▶ **Short task**
Copy the listing below line for line, starting at its first line and ending with the line that has "RNG = np.random.default_rng(11)" in it. Add nothing.

▶ **Data**
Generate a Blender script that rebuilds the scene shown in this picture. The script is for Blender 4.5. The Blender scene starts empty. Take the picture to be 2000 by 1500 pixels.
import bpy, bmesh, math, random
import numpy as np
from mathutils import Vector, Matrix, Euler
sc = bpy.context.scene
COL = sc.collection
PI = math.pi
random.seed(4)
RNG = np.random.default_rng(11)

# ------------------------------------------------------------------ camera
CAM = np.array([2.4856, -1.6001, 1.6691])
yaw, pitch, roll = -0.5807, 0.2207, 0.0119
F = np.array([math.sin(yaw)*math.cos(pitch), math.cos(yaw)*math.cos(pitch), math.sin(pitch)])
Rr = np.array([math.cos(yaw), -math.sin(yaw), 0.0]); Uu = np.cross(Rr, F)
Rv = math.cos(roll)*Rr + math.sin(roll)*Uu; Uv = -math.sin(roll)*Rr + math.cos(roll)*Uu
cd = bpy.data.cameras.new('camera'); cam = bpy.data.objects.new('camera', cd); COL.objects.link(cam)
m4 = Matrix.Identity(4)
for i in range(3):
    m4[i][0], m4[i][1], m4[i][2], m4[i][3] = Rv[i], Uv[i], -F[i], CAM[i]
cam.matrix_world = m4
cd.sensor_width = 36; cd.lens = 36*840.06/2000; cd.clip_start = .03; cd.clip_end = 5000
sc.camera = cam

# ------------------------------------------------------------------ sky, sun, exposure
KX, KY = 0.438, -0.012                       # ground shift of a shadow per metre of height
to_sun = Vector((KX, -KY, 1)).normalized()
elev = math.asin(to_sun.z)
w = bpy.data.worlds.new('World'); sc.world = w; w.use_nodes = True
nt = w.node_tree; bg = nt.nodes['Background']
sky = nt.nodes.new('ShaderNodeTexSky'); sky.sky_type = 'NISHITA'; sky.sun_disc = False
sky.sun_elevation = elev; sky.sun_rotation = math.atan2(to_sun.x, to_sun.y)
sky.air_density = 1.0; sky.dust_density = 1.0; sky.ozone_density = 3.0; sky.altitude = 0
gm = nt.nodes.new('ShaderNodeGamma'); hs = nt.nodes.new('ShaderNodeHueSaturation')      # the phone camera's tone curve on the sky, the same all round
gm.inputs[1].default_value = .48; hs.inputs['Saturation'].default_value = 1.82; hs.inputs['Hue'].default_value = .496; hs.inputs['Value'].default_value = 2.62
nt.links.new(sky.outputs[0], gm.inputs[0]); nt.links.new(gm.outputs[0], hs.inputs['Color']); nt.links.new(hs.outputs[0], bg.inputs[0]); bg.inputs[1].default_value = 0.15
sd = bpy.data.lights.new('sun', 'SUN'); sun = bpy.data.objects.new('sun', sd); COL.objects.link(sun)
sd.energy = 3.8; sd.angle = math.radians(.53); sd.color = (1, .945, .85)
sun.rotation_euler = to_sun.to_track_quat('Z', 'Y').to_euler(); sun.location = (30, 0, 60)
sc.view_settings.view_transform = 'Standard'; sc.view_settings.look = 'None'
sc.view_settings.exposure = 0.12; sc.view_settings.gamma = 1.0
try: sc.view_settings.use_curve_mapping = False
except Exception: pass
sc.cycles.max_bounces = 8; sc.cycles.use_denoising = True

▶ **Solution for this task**
Generate a Blender script that rebuilds the scene shown in this picture. The script is for Blender 4.5. The Blender scene starts empty. Take the picture to be 2000 by 1500 pixels.
import bpy, bmesh, math, random
import numpy as np
from mathutils import Vector, Matrix, Euler
sc = bpy.context.scene
COL = sc.collection
PI = math.pi
random.seed(4)
RNG = np.random.default_rng(11)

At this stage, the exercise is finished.